[START OF Data section]

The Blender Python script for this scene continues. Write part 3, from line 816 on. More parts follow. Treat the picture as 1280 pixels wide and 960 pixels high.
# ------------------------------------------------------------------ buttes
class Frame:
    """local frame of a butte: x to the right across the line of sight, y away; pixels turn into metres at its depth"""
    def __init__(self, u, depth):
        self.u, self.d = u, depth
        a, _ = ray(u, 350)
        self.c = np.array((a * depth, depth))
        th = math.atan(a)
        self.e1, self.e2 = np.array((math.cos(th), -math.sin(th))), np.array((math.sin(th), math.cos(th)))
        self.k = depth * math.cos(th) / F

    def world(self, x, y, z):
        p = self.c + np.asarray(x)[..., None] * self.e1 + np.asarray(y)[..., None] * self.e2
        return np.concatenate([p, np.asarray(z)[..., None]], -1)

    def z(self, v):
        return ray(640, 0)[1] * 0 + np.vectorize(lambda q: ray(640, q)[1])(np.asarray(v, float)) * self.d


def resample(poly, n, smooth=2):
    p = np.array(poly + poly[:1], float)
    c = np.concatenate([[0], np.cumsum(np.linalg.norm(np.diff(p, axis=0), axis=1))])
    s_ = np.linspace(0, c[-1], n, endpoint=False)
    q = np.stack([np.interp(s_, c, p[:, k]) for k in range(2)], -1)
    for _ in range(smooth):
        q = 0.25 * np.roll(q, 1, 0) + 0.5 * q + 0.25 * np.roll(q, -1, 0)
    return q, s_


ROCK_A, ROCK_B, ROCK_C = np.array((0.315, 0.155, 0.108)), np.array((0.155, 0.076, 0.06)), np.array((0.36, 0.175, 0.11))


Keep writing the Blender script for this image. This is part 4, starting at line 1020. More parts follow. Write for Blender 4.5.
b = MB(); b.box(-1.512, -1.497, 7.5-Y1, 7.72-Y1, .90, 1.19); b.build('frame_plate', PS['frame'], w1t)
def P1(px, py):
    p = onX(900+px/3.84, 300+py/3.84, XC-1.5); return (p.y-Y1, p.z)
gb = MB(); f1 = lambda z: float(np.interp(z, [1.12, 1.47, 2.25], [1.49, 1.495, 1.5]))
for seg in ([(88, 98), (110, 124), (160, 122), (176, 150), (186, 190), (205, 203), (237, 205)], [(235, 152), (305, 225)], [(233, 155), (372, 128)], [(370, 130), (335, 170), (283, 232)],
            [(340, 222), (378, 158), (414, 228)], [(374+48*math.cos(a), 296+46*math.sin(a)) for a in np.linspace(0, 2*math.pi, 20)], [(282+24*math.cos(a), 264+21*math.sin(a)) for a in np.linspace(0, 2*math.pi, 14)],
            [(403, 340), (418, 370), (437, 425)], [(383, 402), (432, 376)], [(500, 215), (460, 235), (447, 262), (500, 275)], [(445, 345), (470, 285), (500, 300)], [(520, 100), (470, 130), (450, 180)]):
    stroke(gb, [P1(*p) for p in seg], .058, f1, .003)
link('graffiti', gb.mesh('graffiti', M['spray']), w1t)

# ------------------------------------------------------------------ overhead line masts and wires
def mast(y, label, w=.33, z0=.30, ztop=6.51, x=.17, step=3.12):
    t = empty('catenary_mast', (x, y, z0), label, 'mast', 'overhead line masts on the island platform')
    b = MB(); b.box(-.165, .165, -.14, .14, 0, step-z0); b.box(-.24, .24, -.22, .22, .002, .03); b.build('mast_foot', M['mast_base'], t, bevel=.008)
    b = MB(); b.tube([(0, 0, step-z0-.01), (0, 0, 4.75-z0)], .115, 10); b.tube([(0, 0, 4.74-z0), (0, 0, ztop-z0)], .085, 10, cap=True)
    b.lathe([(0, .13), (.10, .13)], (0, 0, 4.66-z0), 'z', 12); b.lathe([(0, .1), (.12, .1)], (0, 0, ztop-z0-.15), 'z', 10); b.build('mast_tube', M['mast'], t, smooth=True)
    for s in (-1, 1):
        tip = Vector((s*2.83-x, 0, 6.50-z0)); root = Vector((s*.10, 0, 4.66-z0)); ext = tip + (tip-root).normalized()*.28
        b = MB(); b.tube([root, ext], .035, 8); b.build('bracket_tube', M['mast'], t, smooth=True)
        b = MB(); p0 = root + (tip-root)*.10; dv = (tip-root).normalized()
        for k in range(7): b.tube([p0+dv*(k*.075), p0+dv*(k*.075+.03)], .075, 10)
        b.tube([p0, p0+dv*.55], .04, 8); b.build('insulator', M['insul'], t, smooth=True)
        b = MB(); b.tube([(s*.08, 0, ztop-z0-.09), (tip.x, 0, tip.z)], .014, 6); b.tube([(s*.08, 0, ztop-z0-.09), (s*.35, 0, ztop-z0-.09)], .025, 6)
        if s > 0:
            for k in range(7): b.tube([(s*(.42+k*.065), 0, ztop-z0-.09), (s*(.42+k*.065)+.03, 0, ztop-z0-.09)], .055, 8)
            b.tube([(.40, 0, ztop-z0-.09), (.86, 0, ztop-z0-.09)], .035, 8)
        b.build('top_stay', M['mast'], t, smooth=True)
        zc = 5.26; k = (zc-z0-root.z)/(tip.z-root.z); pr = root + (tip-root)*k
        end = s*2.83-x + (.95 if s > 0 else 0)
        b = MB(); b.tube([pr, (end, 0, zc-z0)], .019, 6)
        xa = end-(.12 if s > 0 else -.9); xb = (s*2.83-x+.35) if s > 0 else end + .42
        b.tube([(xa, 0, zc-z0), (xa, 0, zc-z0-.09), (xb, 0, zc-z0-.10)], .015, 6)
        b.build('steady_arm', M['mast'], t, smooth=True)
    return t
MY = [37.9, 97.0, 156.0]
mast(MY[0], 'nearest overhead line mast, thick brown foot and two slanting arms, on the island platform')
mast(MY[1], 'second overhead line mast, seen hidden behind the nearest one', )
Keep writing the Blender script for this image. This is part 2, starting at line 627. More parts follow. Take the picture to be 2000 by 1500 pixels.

[END OF Data section]

▶ What is required
From the entries above, collect every line with the string "Blender" in it.

▶ Response to the task
The Blender Python script for this scene continues. Write part 3, from line 816 on. More parts follow. Treat the picture as 1280 pixels wide and 960 pixels high.
Keep writing the Blender script for this image. This is part 4, starting at line 1020. More parts follow. Write for Blender 4.5.
Keep writing the Blender script for this image. This is part 2, starting at line 627. More parts follow. Take the picture to be 2000 by 1500 pixels.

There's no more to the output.